Mrs. Helena Wijewardene of Sedawatte Walawwa

It was at this time that Mrs. Helena Wijewardene of Sedawatte Walawwa visited the temple. With her visit a new chapter in the history of the temple commenced.

She was born a Christian, wealthy and noble. But after her marriage to Don Philip Tudugalle Wijewardene, a Buddhist by birth, she adopted the Buddhist faith herself. So one full moon day in 1880 she visited Kelaniya to worship the temple. When she walked into the Vihara to offer flowers at the Buddha statue, her feet sank in the mud on the then unpaved floor. She felt sad about the dilapidated state of the temple as existed at that time. So, then and there she made up her mind to restore the temple and made it worthy of a place of worship. As the first step of the restoration work, she got the floor of the Vihara paved with uniform rock slabs. One slab with her initials and the year inscribed, as H.D.W – 1888, was laid near the main entrance to mark this event. Later in 1902, she replaced the wooden flower-altar that was in the Viharaya with a better one made of marble.

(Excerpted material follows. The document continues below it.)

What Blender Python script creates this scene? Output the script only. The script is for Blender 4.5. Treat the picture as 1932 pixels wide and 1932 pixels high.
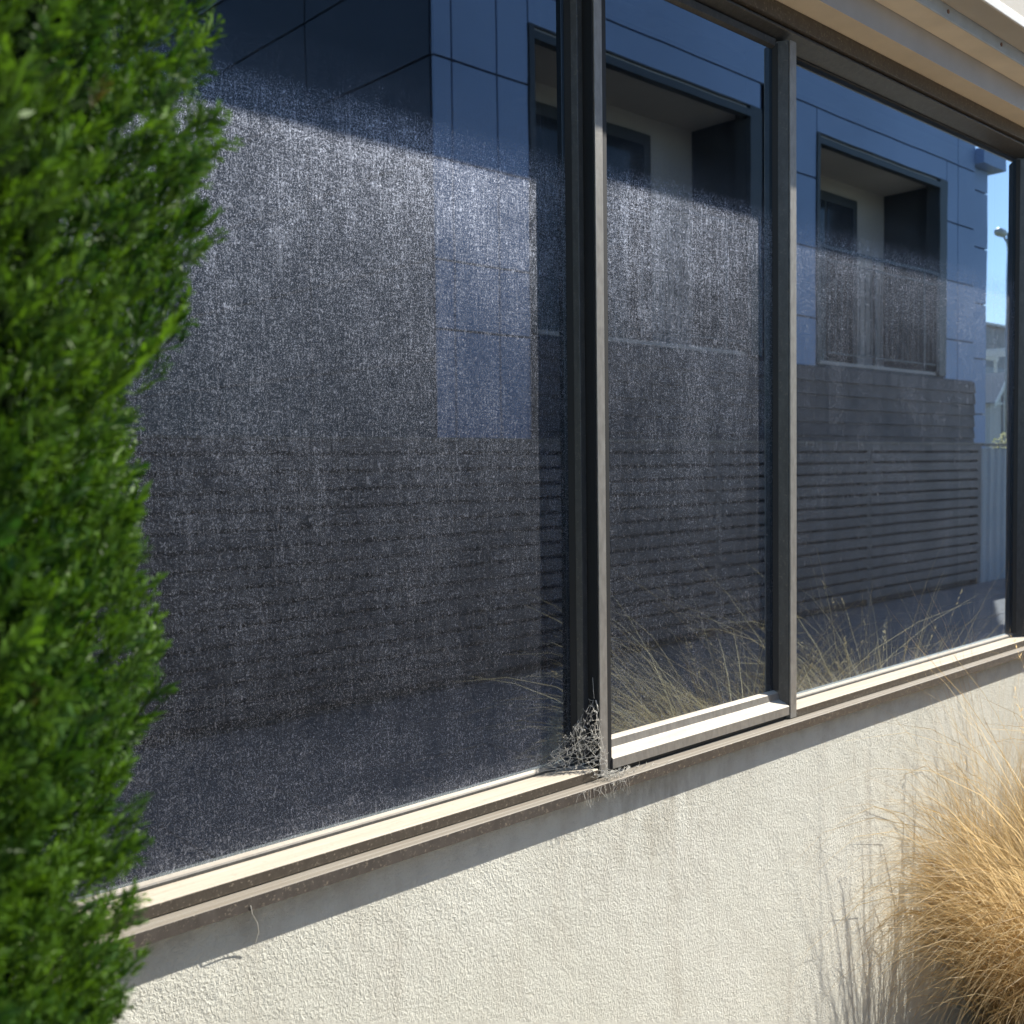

The work thus begun continued over many years. In 1927 she laid the foundation stone for the complete restoration of the old Vihara. She got down artisans and sculptors from India and employed architects and artists from Sri Lanka. Her son Don Walter Wijewardene gave her all the support and encouragement she needed. A new wing to the old shrine room was added along with a central octagonal roof in the Kandyan style. Murals with a new style of delineation and colour were drawn on the walls of the new chambers. The pillars and the ceilings were executed in the traditional style of ancient sculpture. The doors and doorways were engraved with the Kandyan style of ornamental carvings.

Helena Wijewardene on a visit to the Kelaniya Temple to inspect renovation work. Her last visit was in 1937

Not content with all that enormous work already done, the far-seeing lady that she was now turned her attention to the question of the future maintenance of the temple. She decided to make lasting arrangements for that too, and made lavish grants for the purpose. A paddy field and a coconut land, measuring 250 acres in extent, were donated and with its annual income a fund called “The Kelaniya Kalawa Trust Fund” were created. In addition to this, another land, called Uyanwatte, situated at Kelanimulla on the other side of the river was also gifted, to be maintained as a flower garden to supply the daily requirement of flowers for the poojas at the temple.

The Kelaniya Temple prior to renovations

All lovers of Sinhala art and sculpture, therefore, owe a great debt of honour and gratitude to this gracious lady, Mrs. Helena Wijewardena of Sedawatte. Today, on account of her magnanimous work the restored Kelani Vihara, the pride of the nation’s heritage, stands as a living monument to her pious zeal and generous munificence.